Well, some things were planned, and when you plan something, you leave some space for what you’re doing on the set. It’s a little bit of both, it’s hard to answer. It really depends on, you know…

It’s spontaneous?
Yeah.

I found the use of music really striking, some great pieces by Bach, Britten, Arvo Pärt, and of course the songs the actual members of the ‘club’ are singing. How much was the use of the music and the stylistic consistency of the music something you had in mind as you were writing?
I had in mind that we were going to use music and I didn’t know specifically what, and then when we were editing the movie we started to put some music and what happens is that it would really define the movie somehow. Music is important because it really triggers the tone. What we did basically was look for musicians that have a really mystical approach to religion. All those musicians composed that music thinking of religion, so it’s very connected. And they’re very connected among themselves, because Britten was very passionate about Bach, and Arvo Pärt was very passionate about Britten, and actually one of the pieces in the movie is called “Cantus in Memorium of Benjamin Britten,” by Arvo Pärt so they’re very connected as a chain.

How is this connection of sense of community between Club members also reflected in the sense of community on set?
It’s different because it’s an illusion. Cinema is an illusion. We work more like a magician, you know? I don’t believe that the actor has to feel what the character is feeling. As long as you believe it. I don’t think this movie is realistic. I think it’s very simple, which is not the same. And it’s a technique. When I say this sometimes people are very…I don’t know…they feel like, ‘Oh how could you say that?’ But it is. It’s a technique. The actors didn’t have the script in this movie. I never showed them the script.

At all?
No.

Wow.
Only every day, in the morning we would give them the scene, so they would read it and they would realize what they had to do right there. It’s an act of presence and present that is captured. And then it makes sense when you cut it.

Does that sense of mysticality, or magic of the illusion – are you seeing that already as you get your takes? Or in the editing room? Or is there a specific moment where you really feel the magic?
No, I think you realize what kind of movie you’re doing when you’re shooting it but then what it really means, and what the tone of the movie is, becomes clear when you’re cutting it.

Do you think the fact that this kind of group that comes together – that they victimize themselves in a way? Do you have a specific feeling or sense that perpetrators may be victimizing themselves more than actual victims of traumas like this?
No, I just try to deliver some content to the audience so you can think that. I’m not sure, maybe. I just try to open things, so it’s the audience that actually closes it. That’s what cinema… why it works. There’s like a kind of cinema that will tell you everything, what to think, what to believe, who’s bad, who’s good, with a moral perception of the world. It will tell you everything and I don’t understand why those filmmakers want us to see that movie, if it’s already been said. I hope we could have a more active audience, so you can create a visual idea that has a aesthetic perception of humanity; that it’s open. So it needs an audience to make that conclusion and that audience would always make a different conclusion, because every one of us is different.

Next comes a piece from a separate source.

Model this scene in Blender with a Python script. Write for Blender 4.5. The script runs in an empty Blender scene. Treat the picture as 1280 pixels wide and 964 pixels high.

That’s a beautiful way of putting it. To what degree then would you consider the audience a kind of co-worker?
Yeah, what you dream, what you hope, is to have an active audience. The more active it is, the more interesting the movie. Why would you do something that is already being defined? They ask me sometimes, ‘what’s the message, Pablo?’ There’s no message. No message. You do what you want, you think what you want. I don’t want to feel responsibility. I want to be irresponsible, you know?

Then would you consider it a proper analogy to consider the film like a tea cup that the audience has to pour the tea into? Or is that be taking it too far?
Oh man they can stick the tea pot in their ass if they want, it’s okay. I’ll just put the teacup there and see if they want to drink it or not or swallow it or vomit it. What usually happens is that cinema is a collective operation. When you make it and when you see it. When you make TV, it’s a collective operation and then you see it by yourself, if you want to – while you’re looking at your phone and checking Twitter or Facebook. So that’s the difference between cinema and TV.

Television is more of an ‘already defined’ package coming to you?
Yes. And you can do multiple things when you watch it and you will get it anyway. Cinema is more of a religious operation, if you want to make a metaphor. You go to church with more people, and instead of looking at a screen you look to a priest. It’s a collective experience, and everybody has different perceptions of that God. Cinema is the same; you go and collectively watch something and then you go out and have a drink and talk about it and everybody would have a different opinion of what they saw. If everybody had the same opinion, that would mean that the filmmakers stopped trusting the audience.
I think cinema should be very expansive. The more expansive it is, the better it is. Think about the great filmmakers of history…good cinema is always made by a filmmaker that is a kid with a bomb. And then sometimes it explodes and it has no idea where to go, it’s very expansive. I create existential terror…which I guess is the most beautiful thing about cinema.